Students will read texts from Plato, Aristotle, Cicero, and Quintilian as well as more modern pieces dealing with the rhetoric of literature, science, economics, and more.

“It’s going to remind us we’re all rhetoricians, whether we’re scientists or mathematicians or teachers, that we all have to communicate, all have to persuade,” Kiledal said.

And students will put the canons of logic and rhetoric to use. They will present on something they found interesting or unique about a piece they read, Kiledal said.

Prior to the class of 2017 core curriculum, the Great Books courses were supposed to include instruction of rhetoric, Whalen said. Doubling up the subjects, however, proved impractical, he said.

Likewise, speech departments in higher education were once included in English departments until the 1950s and then moved to the theater department because of the focus on oratorical abilities.
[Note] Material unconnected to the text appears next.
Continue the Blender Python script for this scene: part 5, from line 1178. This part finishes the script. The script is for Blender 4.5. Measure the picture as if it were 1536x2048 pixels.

The adoption of the new core class, however, provides a good time for Hillsdale’s speech department to rebrand as rhetoric and public address and become an independent department, Kiledal said.

“We’re doing different things than theater,” Kiledal said. “We decided that with this class and the way resources were going to be directed that it was a healthy time at Hillsdale to make this change.”

That is also because at least nine classes in the rhetoric and public address department will need alterations, since students taking the new core curriculum will enter upper-level classes with foundational knowledge already.

“The class pushes you outside your comfort zone in terms of what it teaches you, not even what to think, but how to think,” Stratil said. “You learn how words are put together and that words really mean things and how to put all these words together to create a beautiful whole, the whole of language.”